Thursday 05/10/2017
Heat redistribution and the warming slowdown

Fig. 1: Deseasonalized global area mean surface temperature (Ts) anomaly time series. Data reference period is from 2001-2008.
Two periods are defined:
- Ts rising period 1985-2001.
- Ts slowdown (decrease) period 2002-2012.
Fig. 2: Trend over two periods (1985-2001 and 2002-2012) and their differences (2002-2012 minus 1985-2001) for Ts, ocean hean content (OHC) and mixing layer depth (MLD)
- The trends are significantly different between two periods
- Ts is from ERAINT, and OHC and MLD from ECMWF ocean reanalysis ORAS4.
- Ts trend increases from south to north in second period, but OHC and MLD show increase in opposite direction.
Fig. 3: Differences of zonal means from two periods for Ts, OHC and MLD
- Ts increases from south to north, with substantial increases at high latitudes of northern hemisphere
- Note: the differences for OHC and MLD are 1985-2001 minus 2002-2012 for comparison.
- Three curves are more or less consistent, implying the relationship between them.
The following mechanism may be proposed
- When there is more OHC at 50oS over 2002-2012, means more heat into the ocean, implying the MLD will be deeper, so cooling Ts
- When there is less OHC at the high latitudes of northern hemisphere over 2002-2012, means more heat stayed near the surface, implying the MLD will be shallow, so warming the surface.
Fig. 4: Zonal mean net surface heat flux (FT and Fs) differences (2002-2012 minus 1985-2001).
- Less heat to the tropical area in the second period, more heat into the ocean at other latitudes.
- Less heat to the tropical area, more heat into the ocean at other latitudes.

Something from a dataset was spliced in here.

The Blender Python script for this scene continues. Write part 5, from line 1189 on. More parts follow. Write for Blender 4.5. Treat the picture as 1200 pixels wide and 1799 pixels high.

- This distribution cannot explain the Ts
distribution.
Fig. 5: Basin contributions to the zonal mean differences of Ts, OHC and MLD.
- Please note: the differences for OHC and MLD are 1985-2001 minus 2002-2012 for comparison.
- As expected, the Atlantic change dominates the meridional variability.
- It may be true the ocean reanalysis near the pole is not reliable.
Summary
It looks like the air-sea interaction is responsible for the Ts variability. Heat spatial redistribution in the ocean mixing layer may be the key for the warming slowdown, rather than what happened in the atmosphere.